PJM’s “low entry scenario” adds just over 15,000 megawatts of renewable capacity by 2030. Under its high entry scenario, capacity additions through 2030 would be twice that at 30,000 megawatts, but still short of making up for retired capacity, particularly when wind and solar generate at a level half or less of that of the retiring fossil fuel plants. According to the PJM report, the historical rate of completion for renewable projects is approximately 5 percent, in part because of permitting challenges.
For 2022, the renewable industry installed 25.1 gigawatts of capacity across the United States, representing a $35 billion capital investment. Renewable installations in 2022 were down 16 percent from the record set in 2021 and down 12 percent from 2020 installations. The industry faced a number of issues that slowed project development in 2022, including supply chain constraints, lengthy delays connecting projects to the grid, unclear trade restrictions, permitting obstacles and uncertainty over implementation of the lucrative provisions of the Inflation Reduction Act.
While renewable capacity additions are slow, climate policies of all kinds are accelerating fossil fuel retirements. Most projected power-plant retirements are “policy-driven” due to the steep costs of complying with Environmental Protection Agency regulations, utility-company ESG (environmental, social and governance) commitments, state renewable mandates, and the Inflation Reduction Act, which provides huge subsidies for wind, solar and batteries. EPA’s proposed “good neighbor rule” to be finalized soon is expected to force about 10,500 megawatts of fossil-fuel generation to shut down. ESG commitments are forcing coal plants to close. Illinois and New Jersey climate policies could close 8,900 megawatts. The PJM report separates expectations for future “policy-driven” closures from those retirements already planned. A reader, however, may assume a large percentage of the current planned closures were induced by other government policies previously promulgated.
PJM’s report follows multiple warnings from regulators at the North American Electric Reliability Corporation (NERC) that utilities, lawmakers, and grid operators need to better manage the pace of retirements or else risk more of the blackouts seen during recent weather events. According to NERC, retiring those resources without having replacements further threatens grid reliability, particularly as demand is growing. Demand for electric power is increasing due to the growth in data centers and the government’s push for the electrification of vehicles, heating and everything else. This push for increasing electrical demand is stressing the system, as there are not enough electricians to carry out the new government policies.
Other Pending Shortages
According to NERC, the Midcontinent Independent System Operator (MISO) expects a 1,300-megawatt shortfall this summer, having retired 5,900 megawatts of coal-fired and natural gas capacity since 2021. Based on announced retirements, MISO is projected to close nearly 60 percent of its installed coal capacity by 2030, according to America’s Power that has been warning utilities and relevant authorities to keep coal capacity online.

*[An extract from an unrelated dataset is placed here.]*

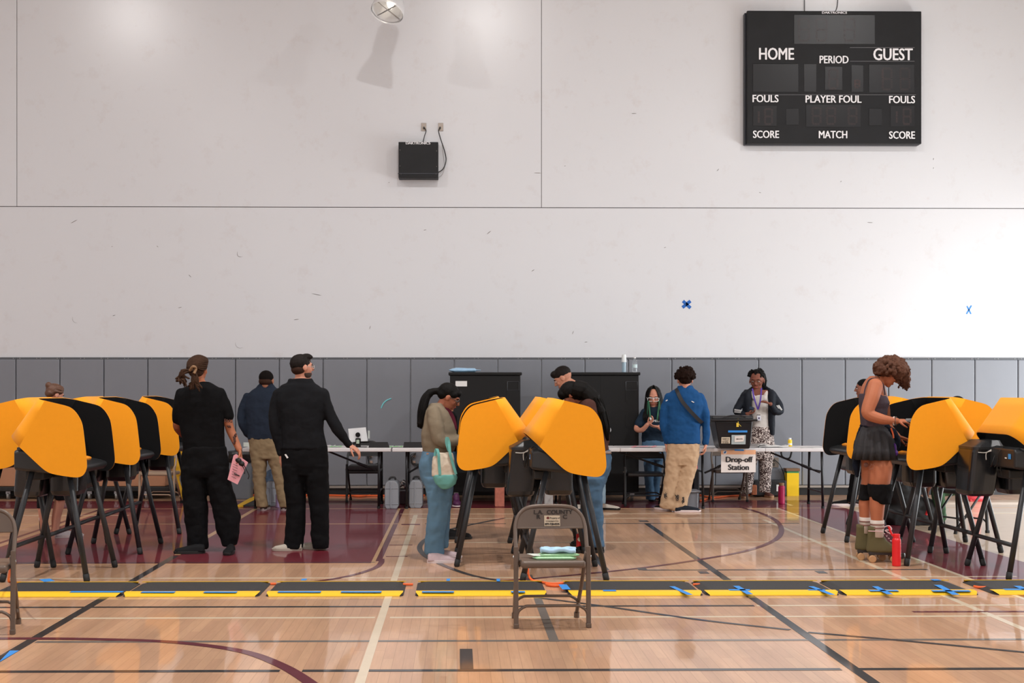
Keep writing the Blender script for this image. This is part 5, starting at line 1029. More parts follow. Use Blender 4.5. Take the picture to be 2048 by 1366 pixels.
# ---- 5 long black hair
f = Fig('person with very long black hair and brown top bending into the centre booth', 1104, 1190, SK('e', '9A5F48'))
g = BM(); BRT = cloth('brown_top', '4A302A')
f.rows(g, [(795, 1165, 1190, .1, .0), (806, 1156, 1200, .13, 0), (830, 1153, 1209, .14, 0), (860, 1155, 1212, .14, 0), (890, 1158, 1216, .13, 0), (906, 1160, 1219, .13, 0)]); f.limb(g, [(1178, 812, 15, -.12), (1182, 850, 12, -.16), (1165, 880, 10, -.1)]); f.limb(g, [(1190, 815, 12, .1), (1207, 850, 8, .1), (1213, 875, 7, .08), (1208, 898, 6, .04)])
organic('top', g, BRT, f.t, .01, 3, .012, .08); f.hand(1207, 900, .04, (-.1, 0, -1), (0, 1, 0), .5, .9); f.hand(1163, 882, -.1, (-1, .3, 0), (0, 0, -1), .4, .9)
g = BM(); f.rows(g, [(900, 1160, 1220, .125, 0), (915, 1158, 1222, .135, 0), (935, 1157, 1222, .14, 0), (955, 1160, 1216, .13, 0), (968, 1163, 1210, .12, 0)])
f.rows(g, [(955, 1164, 1212, .1, -.06), (985, 1169, 1205, .09, -.06), (1020, 1170, 1205, .08, -.06), (1060, 1173, 1207, .08, -.06), (1093, 1174, 1208, .08, -.06)]); f.rows(g, [(955, 1158, 1206, .1, .1), (985, 1160, 1200, .09, .1), (1040, 1162, 1194, .08, .1), (1088, 1162, 1196, .08, .1)])
o = organic('jeans', g, DEN2, f.t, .009, 3, .028, .08); g = BM(); rings(g, [f.ring(901, 1159, 1222, .13, 0), f.ring(907, 1158, 1223, .135, 0)]); obj('belt', g, M('belt_studded', '8A7A70', .4, .4, var=.5, vscale=80), f.t, smooth=True)
f.shoe(1206, 1105, .26, 268, BSH, BSOLE, .05, .085); f.shoe(1198, 1092, .26, 270, BSH, BSOLE, .05, .085)
f.head(1140, 790, 50, 275, 42, neck=(1168, 806, 11, 0))
def ex(bm):
    tube(bm, smooth_path([f.pt(1148, 778, -.02), f.pt(1172, 786, -.05), f.pt(1190, 805, -.08), f.pt(1203, 830, -.09), f.pt(1209, 855, -.08), f.pt(1213, 872, -.06)], 5), [.09] * 5 + [.075] * 5 + [.05] * 5 + [.035] * 5 + [.025] * 5 + [.01], 12)
    tube(bm, smooth_path([f.pt(1148, 780, .08), f.pt(1175, 792, .05), f.pt(1196, 820, .03), f.pt(1206, 850, .0), f.pt(1211, 866, 0)], 5), [.085] * 5 + [.065] * 5 + [.045] * 5 + [.03] * 5 + [.01], 12)
f.hairblob(HB, [(0, -.08, .14, .37, .45, .38), (0, -.2, -.1, .33, .3, .3), (0, .2, .2, .3, .2, .25)], .006, .004, .03, extra=ex); f.bundle(HB, [(1140, 786, 0, 3), (1146, 777, 0, 13), (1160, 779, 0, 19), (1183, 792, -.04, 20), (1200, 824, -.07, 14), (1209, 855, -.08, 10), (1213, 880, -.06, 4)], 150, .0055, seed=5, jit=1); f.done()
# ---- 6 short-haired man behind
f = Fig('person with short dark hair and beige jacket looking down behind the long-haired woman', 1022, 1180, SK('f', 'B8826A'))
g = BM(); f.rows(g, [(764, 1143, 1164, .07, 0), (770, 1138, 1172, .1, 0), (780, 1134, 1181, .13, 0), (792, 1132, 1187, .14, 0), (815, 1132, 1190, .14, 0), (850, 1138, 1192, .14, 0), (895, 1146, 1202, .13, 0)]); f.limb(g, [(1165, 790, 10, -.13), (1160, 830, 9, -.17), (1140, 850, 7, -.15)]); f.limb(g, [(1150, 785, 9, .13), (1145, 830, 9, .16), (1130, 850, 7, .15)])
organic('jacket', g, cloth('beige_jacket', 'A08D80', bs=300), f.t, .01, 3, .016, .06); f.hand(1138, 852, -.15, (-1, .2, -.1), (0, 0, -1), .4, .9); f.hand(1128, 852, .15, (-1, .2, -.1), (0, 0, -1), .4, .9)
g = BM(); f.rows(g, [(888, 1150, 1204, .125, 0), (905, 1152, 1206, .13, 0), (925, 1156, 1208, .12, 0)]); f.rows(g, [(910, 1178, 1208, .1, 0), (950, 1183, 1211, .09, 0), (985, 1186, 1211, .08, 0), (1008, 1188, 1211, .08, 0)]); f.rows(g, [(910, 1154, 1186, .1, 0), (950, 1156, 1184, .09, 0), (1008, 1160, 1184, .08, 0)])
organic('jeans', g, cloth('denim_pale', '7F95A3', bs=500, var=.2), f.t, .01, 3, .02, .07); f.shoe(1196, 1019, .27, 110, M('sneaker_white', 'BFB8AE', .6, var=.3, vscale=30), BSOLE); f.shoe(1168, 1021, .27, 250, M('sneaker_white', 'BFB8AE', .6, var=.3, vscale=30), BSOLE)
f.head(1126, 757, 47, 283, 32, neck=(1152, 771, 8.5, 0)); f.hairblob(M('hair_fade', '221A16'), [(0, -.07, .19, .33, .4, .34), (0, .22, .34, .26, .18, .16)], .006, .006, .02); f.done()
# ---- 7 green-haired woman
f = Fig('person with long black and green hair, clear glasses and navy t-shirt behind the table', 1004, 1305, SK('g', 'BE836C'))
NT = cloth('navy_tee', '1D2A38', bs=300)
g = BM(); f.rows(g, [(813, 1298, 1320, .05, 0), (817, 1292, 1325, .07, 0), (823, 1286, 1331, .09, 0), (835, 1283, 1334, .1, 0), (855, 1284, 1333, .11, 0), (875, 1283, 1333, .11, 0), (884, 1284, 1332, .11, 0)])
f.limb(g, [(1289, 824, 7.5, 0), (1281, 840, 8.5, -.02), (1277, 848, 8.5, -.05)]); f.limb(g, [(1329, 824, 7.5, 0), (1336, 840, 8.5, -.02), (1338, 848, 8.5, -.05)])
o = organic('t_shirt', g, NT, f.t, .008, 3, .012, .07); text('MELA', 'shirt_lettering', M('shirt_white', 'C9CDD0', .6), f.t, f.pt(1314, 842, -.118), XA, ZA, .042, 1, .001, .002)
f.limb(None, [(1277, 846, 5.6, -.05), (1273, 858, 5.4, -.08), (1284, 860, 5, -.16), (1295, 849, 4.2, -.22)]); f.hand(1295, 849, -.22, (.7, -.1, .6), (.2, -.3, .9), .7, .85, thumb=-1)
f.limb(None, [(1337, 846, 5.6, -.05), (1338, 862, 5.4, -.08), (1328, 860, 5, -.16), (1318, 854, 4.2, -.22)]); f.hand(1319, 854, -.22, (-.95, -.1, .1), (0, .3, .9), .35, .85, thumb=1)
g = BM(); f.rows(g, [(880, 1284, 1332, .11, 0), (895, 1283, 1331, .12, 0), (910, 1286, 1328, .12, 0), (920, 1288, 1324, .1, 0)]); f.rows(g, [(912, 1287, 1308, .09, 0), (945, 1289, 1307, .08, 0), (970, 1290, 1306, .075, 0), (994, 1292, 1309, .075, 0), (999, 1292, 1310, .075, 0)]); f.rows(g, [(912, 1304, 1327, .09, 0.02), (945, 1303, 1322, .08, .05), (970, 1303, 1320, .075, .08), (996, 1303, 1318, .075, .08)])
organic('jeans', g, DEN2, f.t, .009, 3, .02, .06); f.shoe(1301, 1000, .25, 178, BSH, BSOLE); f.shoe(1312, 997, .25, 170, BSH, BSOLE)
f.head(1307, 794, 42, 190, 18, neck=(1308, 818, 6.5, 0)); f.glasses(M('frame_clear_white', 'D9DADB', .2), .115)
HL = M('hair_black_long', '0A0807', .55, spec=.2, bump=.5, bscale=100)
f.hairblob(HL, [(0, -.12, .17, .35, .4, .35), (0, -.24, -.3, .4, .2, .5)], .006, .004, .02)
def curtain(m, n, nm, r, o0, o1, yb, y0=770, seed=3):
    random.seed(seed); bm = BM()
    for i in range(n):
        t = o0 + (o1 - o0) * i / (n - 1); sg = -1 if i % 2 else 1; j = random.uniform(-.8, .8); bk = .1 * t; ye = yb + random.uniform(-5, 3)
        P_ = [(1307 + sg * .5, 770.5 + t, -.03 + .1 * t), (1307 + sg * (3.5 + 6 * t), 775.5 + t, -.075 + bk), (1307 + sg * (8.2 + 6.5 * t), 786, -.092 + bk), (1308 + sg * (11.5 + 5.5 * t) + j, 802, -.08 + bk), (1308 + sg * (10 + 9 * t) + j, 818, -.1 + bk * .9), (1308 + sg * (9 + 12 * t) + j, 830, -.13 + bk * .6), (1308 + sg * (8 + 13 * t) + 2 * j, ye, -.15 + bk * .5)]
        P_ = [q for q in P_ if q[1] >= y0]; pp = smooth_path([f.pt(*q) for q in P_], 5); tube(bm, pp, [r] * (len(pp) - 4) + [r * .8, r * .6, r * .4, r * .2], 5)
    return obj(nm, bm, m, f.t, smooth=True)
curtain(HL, 130, 'long_strands', .0065, 0, 1.0, 840)
curtain(M('hair_green', '17603F', .5, bump=.5, bscale=100, var=.3), 14, 'green_streaks', .0045, -.15, .1, 841, 800, 8); curtain(M('hair_green', '1B7351'), 3, 'green_fringe_streaks', .005, .3, .4, 806, 785, 4)
f.done(.005)
bm = BM(); ball(bm, f.pt(1301, 837.5, -.29), (.012, .012, .018)); tag(obj('small_white_object', bm, PAP, smooth=True), 'small white roll held in the green-haired woman\'s fingers', 'roll')
# ---- 8 curly man in blue
f = Fig('person with curly hair, blue pullover and cream trousers, black strap across the back', 1023, 1368, SK('h', 'C48A72'))
BP = cloth('blue_knit', '1B4878', bs=350, var=.18); g = BM()
f.rows(g, [(771, 1355, 1385, .06, 0), (777, 1352, 1388, .07, 0), (783, 1342, 1396, .09, 0), (792, 1334, 1404, .11, 0), (810, 1331, 1408, .125, 0), (840, 1333, 1402, .13, 0), (870, 1334, 1400, .13, 0), (886, 1333, 1401, .13, 0), (888, 1334, 1400, .12, 0)])
f.limb(g, [(1338, 795, 9.5, 0), (1329, 820, 9, 0), (1327, 850, 8, -.01), (1332, 876, 6.5, .02), (1333, 884, 6, .03)]); f.limb(g, [(1399, 795, 10, 0), (1408, 820, 10, 0), (1412, 850, 8.5, -.01), (1412, 876, 7.5, 0), (1411, 885, 7.5, 0)])
organic('pullover', g, BP, f.t, .009, 3, .02, .09)
f.limb(None, [(1333, 880, 4.5, .03), (1333, 888, 4.2, .03)]); f.hand(1333, 888, .03, (0, .1, -1), (1, 0, 0), .5, .9, thumb=-1); f.limb(None, [(1411, 880, 5, 0), (1411, 889, 4.5, 0)]); f.hand(1411, 888, 0, (-.1, .0, -1), (-1, .0, -.1), .6, .95, thumb=-1)
g = BM(); f.rows(g, [(880, 1335, 1399, .115, 0), (895, 1334, 1399, .125, 0), (915, 1333, 1398, .125, 0), (930, 1332, 1395, .11, 0)])
f.rows(g, [(915, 1332, 1366, .11, 0), (945, 1330, 1361, .1, 0), (975, 1326, 1354, .095, 0), (1000, 1322, 1349, .095, 0), (1010, 1318, 1350, .1, 0), (1017, 1322, 1348, .09, 0)]); f.rows(g, [(915, 1362, 1397, .11, 0), (945, 1357, 1391, .1, 0), (975, 1349, 1384, .095, 0), (1000, 1342, 1375, .095, 0), (1012, 1337, 1373, .1, 0), (1020, 1339, 1368, .09, 0)])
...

While nuclear plants do not produce greenhouse gas emissions, they have also been economically uncompetitive in some markets, leading to retirements. Increasing intermittent supplies of renewable energy which are granted first access to supplying electricity markets has meant that nuclear units are becoming increasingly called upon as backup sources, when they operate most efficiently as baseload, continuous sources. Since 2016, at least seven reactors totaling more than five gigawatts have been retired.
Conclusion
PJM’s report is a warning not only to PJM customers but to U.S. electric consumers as a power shortage at PJM has the potential to cascade across much of the United States. The United States faces a major electric supply challenge as power companies retire coal and natural gas-fired plants for policy and economic reasons, such as reducing maintenance and regulatory compliance costs or cutting greenhouse gas emissions.
In their place, utilities are building renewable units, particularly wind and solar power that cannot replace the reliable capacity retiring as Europe has found out this past winter when there was no wind to keep power flowing. It is clear that the green-energy transition is incompatible with a growing economy and improving living standards, and this becomes even clearer as the percentage of renewables increases in the market. Renewables do not provide reliable power 24 hours a day, 365 days a year, and shutting down coal, natural gas and nuclear plants will likely result in future outages.